El caso es que los sediciosos catalanes odian a Barcelona, la menos nacionalista de sus ciudades, y los barceloneses son inhábiles para defenderse. Los muros sucios de garabatos y signos macabros, las calles tomadas por patinetes, ciclos, tablas, patines y toda suerte de baratijas, los domicilios robados legalmente, todo recuerda al Nápoles de hace 40 años, pero sin gracia.
El proceso que ha llevado a la ruina a aquella parte del país está muy bien descrito en el sagaz ensayo de Anne Applebaum titulado El ocaso de la democracia (Debate). Allí describe el temible cuadro del actual populismo fascistoide.

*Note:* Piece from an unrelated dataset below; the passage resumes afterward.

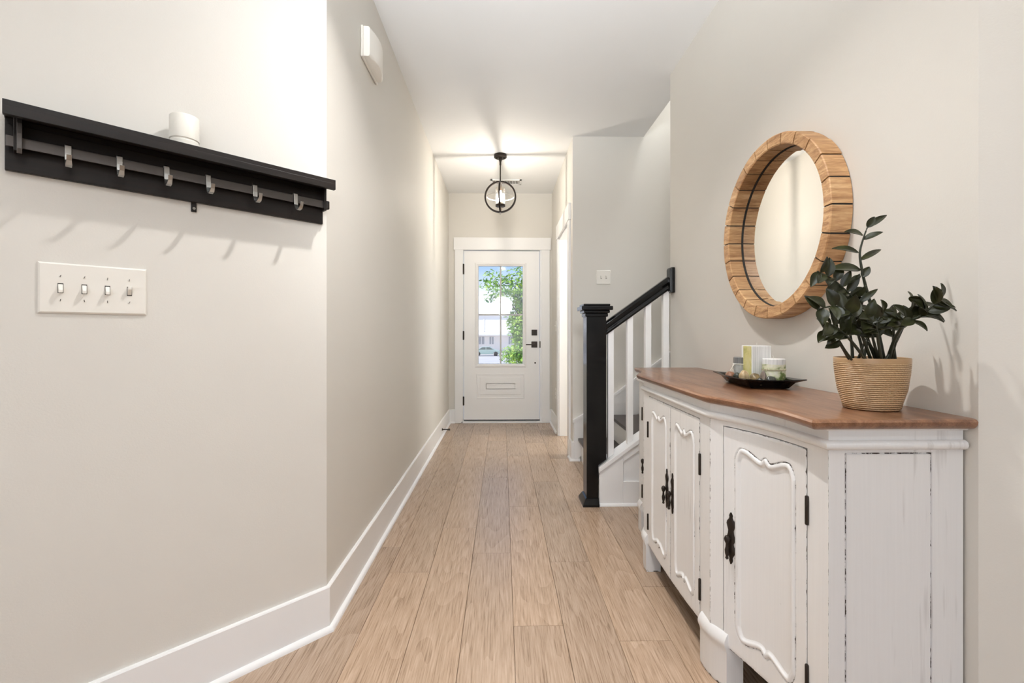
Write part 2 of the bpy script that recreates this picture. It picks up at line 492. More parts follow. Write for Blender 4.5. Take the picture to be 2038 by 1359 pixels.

Los casos de Hungría y Polonia, que conoce de primera mano, son demasiado parecidos al de la Cataluña sediciosa. Una pulsión autoritaria y agresiva por parte de unos burgueses mal alfabetizados, resentidos y de una singular incompetencia, aunque expertos en el manejo de las pasiones de una muchedumbre irracional y pía a la polaca.
Por supuesto el fenómeno no se reduce a la Europa post-bolchevique, a Trump, a Vox o al Brexit. Applebaum menciona el caso de Venezuela donde estuvo en 2020 para constatar el cruce del rancio marxismo-leninismo con el corrupto populismo nacionalista. Extrema derecha y extrema izquierda se abrazan, como la CUP y los separatistas. Eso sí, con la benevolencia del Gobierno de España.